Your task:
Reproduce the records that follow in full, excluding any picture they contain.

Supplied material:
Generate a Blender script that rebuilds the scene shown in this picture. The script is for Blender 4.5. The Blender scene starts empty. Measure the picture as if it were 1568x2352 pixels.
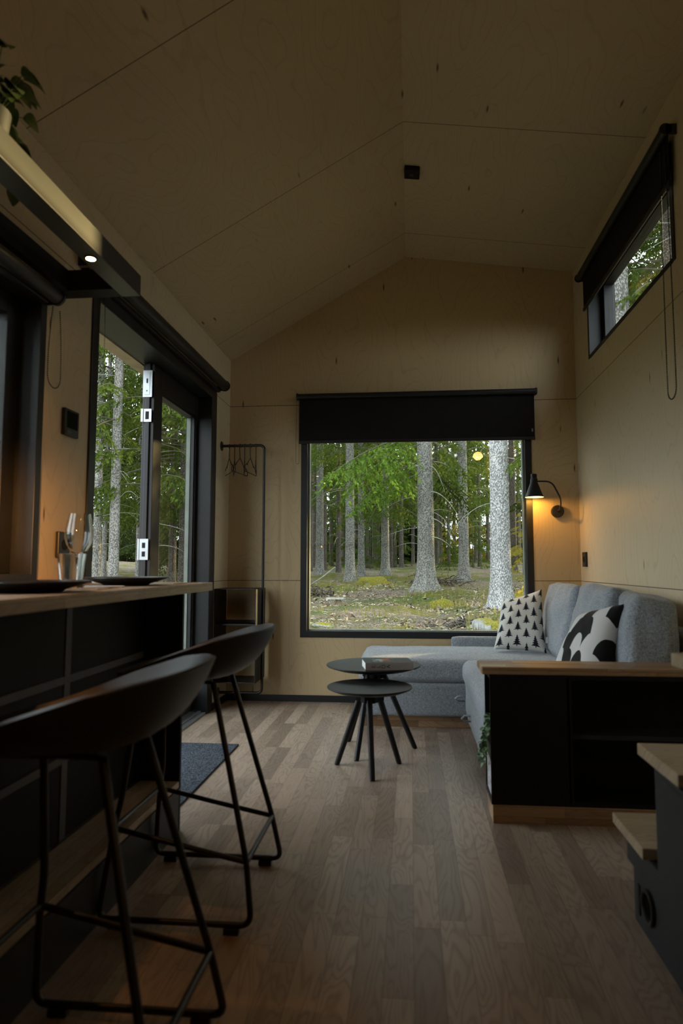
import bpy, math, random
from mathutils import Vector, Matrix, noise
import numpy as np
R = math.radians
PI = math.pi
random.seed(7)
COL = bpy.context.scene.collection

# ------------------------------------------------------------------ mesh kit
class MB:
    def __init__(s):
        s.v = []; s.f = []; s.uv = {}
    def add(s, vs, fs, M=None):
        b = len(s.v)
        s.v += [tuple(M @ Vector(p)) for p in vs] if M is not None else [tuple(p) for p in vs]
        s.f += [tuple(i + b for i in f) for f in fs]
        return s
    def box(s, x0, x1, y0, y1, z0, z1, M=None):
        return s.add([(x0,y0,z0),(x1,y0,z0),(x1,y1,z0),(x0,y1,z0),(x0,y0,z1),(x1,y0,z1),(x1,y1,z1),(x0,y1,z1)],
                     [(0,3,2,1),(4,5,6,7),(0,1,5,4),(1,2,6,5),(2,3,7,6),(3,0,4,7)], M)
    def prism(s, pts, axis, a, b):
        """extrude a polygon given in the two other axes along axis"""
        n = len(pts); vs = []
        for t in (a, b):
            for p, q in pts:
                vs.append((t,p,q) if axis == 'x' else (p,t,q) if axis == 'y' else (p,q,t))
        fs = [tuple(range(n))[::-1], tuple(range(n, 2*n))] + [(i, (i+1) % n, n+(i+1) % n, n+i) for i in range(n)]
        return s.add(vs, fs)
    def lathe(s, prof, n=32, c=(0,0,0), M=None, cap=True):
        vs = []; fs = []
        for r, z in prof:
            for k in range(n):
                a = 2*PI*k/n
                vs.append((c[0]+r*math.cos(a), c[1]+r*math.sin(a), c[2]+z))
        m = len(prof)
        for i in range(m-1):
            for k in range(n):
                k2 = (k+1) % n
                fs.append((i*n+k, i*n+k2, (i+1)*n+k2, (i+1)*n+k))
        if cap and prof[0][0] > 1e-6: fs.append(tuple(range(n))[::-1])
        if cap and prof[-1][0] > 1e-6: fs.append(tuple(range((m-1)*n, m*n)))
        return s.add(vs, fs, M)
    def tube(s, pts, r, n=8, closed=False, caps=True):
        P = [Vector(p) for p in pts]; m = len(P)
        rs = r if isinstance(r, (list, tuple)) else [r]*m
        T = []
        for i in range(m):
            if closed: t = P[(i+1) % m] - P[i-1]
            else: t = P[min(i+1, m-1)] - P[max(i-1, 0)]
            T.append(t.normalized() if t.length > 1e-9 else Vector((0,0,1)))
        up = Vector((0,0,1)) if abs(T[0].z) < .9 else Vector((1,0,0))
        nrm = (up - T[0]*up.dot(T[0])).normalized()
        vs = []; fs = []
        for i in range(m):
            nrm = (nrm - T[i]*nrm.dot(T[i]))
            nrm = nrm.normalized() if nrm.length > 1e-6 else T[i].orthogonal().normalized()
            b = T[i].cross(nrm)
            for k in range(n):
                a = 2*PI*k/n
                vs.append(P[i] + (nrm*math.cos(a) + b*math.sin(a))*rs[i])
        for i in range(m if closed else m-1):
            j = (i+1) % m
            for k in range(n):
                k2 = (k+1) % n
                fs.append((i*n+k, i*n+k2, j*n+k2, j*n+k))
        if not closed and caps:
            fs.append(tuple(range(n))[::-1]); fs.append(tuple(range((m-1)*n, m*n)))
        return s.add(vs, fs)
    def softbox(s, c, h, r, puff=(0,0,0), n=14, M=None, wob=0.0, seed=0):
        """rounded cushion; h half sizes, r edge radius, puff bulge on each axis"""
        hx, hy, hz = h; vs = []; fs = []; key = {}
        def vert(p):
            k = (round(p[0],5), round(p[1],5), round(p[2],5))
            if k in key: return key[k]
            P = [p[i]*h[i] for i in range(3)]
            inn = [max(-(h[i]-r), min(h[i]-r, P[i])) for i in range(3)]
            d = Vector([P[i]-inn[i] for i in range(3)])
            q = Vector(inn) + (d.normalized()*r if d.length > 1e-9 else d)
            for i in range(3):
                j, l = (i+1) % 3, (i+2) % 3
                w = (1-p[j]**2)*(1-p[l]**2)
                q[i] += puff[i]*w*p[i]
            if wob:
                nz = noise.noise(Vector((q.x*9+seed, q.y*9, q.z*9)))
                q += Vector([q[i]/h[i] for i in range(3)])*nz*wob
            key[k] = len(vs); vs.append((q.x+c[0], q.y+c[1], q.z+c[2])) if M is None else vs.append(tuple(M @ q + Vector(c)))
            return key[k]
        g = [math.sin((-1+2*i/n)*PI/2)*.35+(-1+2*i/n)*.65 for i in range(n+1)]
        for ax in range(3):
            for sg in (-1, 1):
                for i in range(n):
                    for j in range(n):
                        q = []
                        for a, b in ((i,j),(i+1,j),(i+1,j+1),(i,j+1)):
                            p = [0,0,0]; p[ax] = sg; p[(ax+1) % 3] = g[a]; p[(ax+2) % 3] = g[b]
                            q.append(vert(p))
                        fs.append(tuple(q) if sg > 0 else tuple(q[::-1]))
        return s.add(vs, fs)
    def build(s, name, mat, parent=None, smooth=None, bevel=0, solid=0, seg=2, sub=0, world=True):
        me = bpy.data.meshes.new(name)
        off = Vector((0,0,0))
        if world:
            q = parent
            while q is not None:
                off += q.location; q = q.parent
        me.from_pydata([(p[0]-off.x, p[1]-off.y, p[2]-off.z) for p in s.v], [], s.f)
        if mat: me.materials.append(mat)
        me.update()
        if smooth is not None:
            me.polygons.foreach_set('use_smooth', [True]*len(me.polygons))
            if smooth < 180: me.set_sharp_from_angle(angle=R(smooth))
        o = bpy.data.objects.new(name, me); COL.objects.link(o); o.parent = parent
        if bevel:
            m = o.modifiers.new('b', 'BEVEL'); m.width = bevel; m.segments = seg; m.limit_method = 'ANGLE'; m.angle_limit = R(40)
        if solid:
            m = o.modifiers.new('s', 'SOLIDIFY'); m.thickness = solid; m.offset = 0
        if sub:
            m = o.modifiers.new('u', 'SUBSURF'); m.levels = sub; m.render_levels = sub
        return o

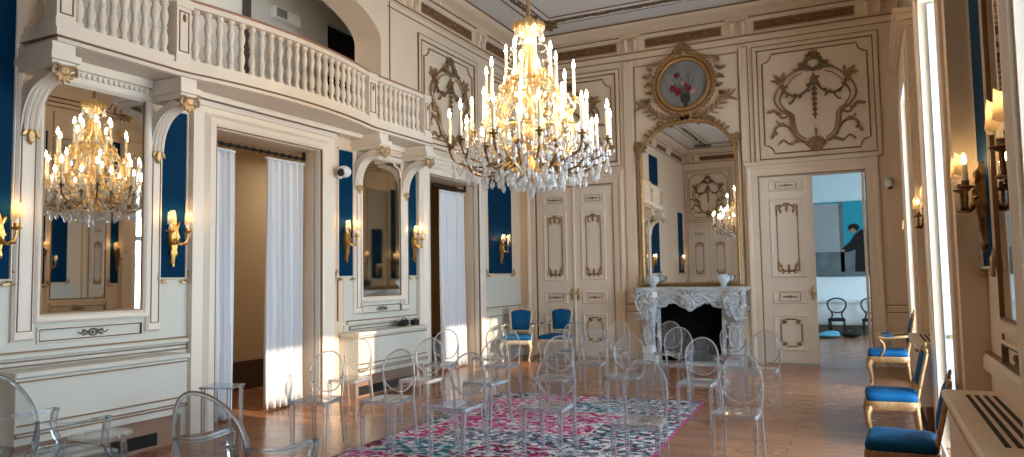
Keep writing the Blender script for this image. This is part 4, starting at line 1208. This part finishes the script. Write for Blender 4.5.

Result of this exercise:
Generate a Blender script that rebuilds the scene shown in this picture. The script is for Blender 4.5. The Blender scene starts empty. Measure the picture as if it were 1568x2352 pixels.
import bpy, math, random
from mathutils import Vector, Matrix, noise
import numpy as np
R = math.radians
PI = math.pi
random.seed(7)
COL = bpy.context.scene.collection

# ------------------------------------------------------------------ mesh kit
class MB:
    def __init__(s):
        s.v = []; s.f = []; s.uv = {}
    def add(s, vs, fs, M=None):
        b = len(s.v)
        s.v += [tuple(M @ Vector(p)) for p in vs] if M is not None else [tuple(p) for p in vs]
        s.f += [tuple(i + b for i in f) for f in fs]
        return s
    def box(s, x0, x1, y0, y1, z0, z1, M=None):
        return s.add([(x0,y0,z0),(x1,y0,z0),(x1,y1,z0),(x0,y1,z0),(x0,y0,z1),(x1,y0,z1),(x1,y1,z1),(x0,y1,z1)],
                     [(0,3,2,1),(4,5,6,7),(0,1,5,4),(1,2,6,5),(2,3,7,6),(3,0,4,7)], M)
    def prism(s, pts, axis, a, b):
        """extrude a polygon given in the two other axes along axis"""
        n = len(pts); vs = []
        for t in (a, b):
            for p, q in pts:
                vs.append((t,p,q) if axis == 'x' else (p,t,q) if axis == 'y' else (p,q,t))
        fs = [tuple(range(n))[::-1], tuple(range(n, 2*n))] + [(i, (i+1) % n, n+(i+1) % n, n+i) for i in range(n)]
        return s.add(vs, fs)
    def lathe(s, prof, n=32, c=(0,0,0), M=None, cap=True):
        vs = []; fs = []
        for r, z in prof:
            for k in range(n):
                a = 2*PI*k/n
                vs.append((c[0]+r*math.cos(a), c[1]+r*math.sin(a), c[2]+z))
        m = len(prof)
        for i in range(m-1):
            for k in range(n):
                k2 = (k+1) % n
                fs.append((i*n+k, i*n+k2, (i+1)*n+k2, (i+1)*n+k))
        if cap and prof[0][0] > 1e-6: fs.append(tuple(range(n))[::-1])
        if cap and prof[-1][0] > 1e-6: fs.append(tuple(range((m-1)*n, m*n)))
        return s.add(vs, fs, M)
    def tube(s, pts, r, n=8, closed=False, caps=True):
        P = [Vector(p) for p in pts]; m = len(P)
        rs = r if isinstance(r, (list, tuple)) else [r]*m
        T = []
        for i in range(m):
            if closed: t = P[(i+1) % m] - P[i-1]
            else: t = P[min(i+1, m-1)] - P[max(i-1, 0)]
            T.append(t.normalized() if t.length > 1e-9 else Vector((0,0,1)))
        up = Vector((0,0,1)) if abs(T[0].z) < .9 else Vector((1,0,0))
        nrm = (up - T[0]*up.dot(T[0])).normalized()
        vs = []; fs = []
        for i in range(m):
            nrm = (nrm - T[i]*nrm.dot(T[i]))
            nrm = nrm.normalized() if nrm.length > 1e-6 else T[i].orthogonal().normalized()
            b = T[i].cross(nrm)
            for k in range(n):
                a = 2*PI*k/n
                vs.append(P[i] + (nrm*math.cos(a) + b*math.sin(a))*rs[i])
        for i in range(m if closed else m-1):
            j = (i+1) % m
            for k in range(n):
                k2 = (k+1) % n
                fs.append((i*n+k, i*n+k2, j*n+k2, j*n+k))
        if not closed and caps:
            fs.append(tuple(range(n))[::-1]); fs.append(tuple(range((m-1)*n, m*n)))
        return s.add(vs, fs)
    def softbox(s, c, h, r, puff=(0,0,0), n=14, M=None, wob=0.0, seed=0):
        """rounded cushion; h half sizes, r edge radius, puff bulge on each axis"""
        hx, hy, hz = h; vs = []; fs = []; key = {}
        def vert(p):
            k = (round(p[0],5), round(p[1],5), round(p[2],5))
            if k in key: return key[k]
            P = [p[i]*h[i] for i in range(3)]
            inn = [max(-(h[i]-r), min(h[i]-r, P[i])) for i in range(3)]
            d = Vector([P[i]-inn[i] for i in range(3)])
            q = Vector(inn) + (d.normalized()*r if d.length > 1e-9 else d)
            for i in range(3):
                j, l = (i+1) % 3, (i+2) % 3
                w = (1-p[j]**2)*(1-p[l]**2)
                q[i] += puff[i]*w*p[i]
            if wob:
                nz = noise.noise(Vector((q.x*9+seed, q.y*9, q.z*9)))
                q += Vector([q[i]/h[i] for i in range(3)])*nz*wob
            key[k] = len(vs); vs.append((q.x+c[0], q.y+c[1], q.z+c[2])) if M is None else vs.append(tuple(M @ q + Vector(c)))
            return key[k]
        g = [math.sin((-1+2*i/n)*PI/2)*.35+(-1+2*i/n)*.65 for i in range(n+1)]
        for ax in range(3):
            for sg in (-1, 1):
                for i in range(n):
                    for j in range(n):
                        q = []
                        for a, b in ((i,j),(i+1,j),(i+1,j+1),(i,j+1)):
                            p = [0,0,0]; p[ax] = sg; p[(ax+1) % 3] = g[a]; p[(ax+2) % 3] = g[b]
                            q.append(vert(p))
                        fs.append(tuple(q) if sg > 0 else tuple(q[::-1]))
        return s.add(vs, fs)
    def build(s, name, mat, parent=None, smooth=None, bevel=0, solid=0, seg=2, sub=0, world=True):
        me = bpy.data.meshes.new(name)
        off = Vector((0,0,0))
        if world:
            q = parent
            while q is not None:
                off += q.location; q = q.parent
        me.from_pydata([(p[0]-off.x, p[1]-off.y, p[2]-off.z) for p in s.v], [], s.f)
        if mat: me.materials.append(mat)
        me.update()
        if smooth is not None:
            me.polygons.foreach_set('use_smooth', [True]*len(me.polygons))
            if smooth < 180: me.set_sharp_from_angle(angle=R(smooth))
        o = bpy.data.objects.new(name, me); COL.objects.link(o); o.parent = parent
        if bevel:
            m = o.modifiers.new('b', 'BEVEL'); m.width = bevel; m.segments = seg; m.limit_method = 'ANGLE'; m.angle_limit = R(40)
        if solid:
            m = o.modifiers.new('s', 'SOLIDIFY'); m.thickness = solid; m.offset = 0
        if sub:
            m = o.modifiers.new('u', 'SUBSURF'); m.levels = sub; m.render_levels = sub
        return o

Keep writing the Blender script for this image. This is part 4, starting at line 1208. This part finishes the script. Write for Blender 4.5.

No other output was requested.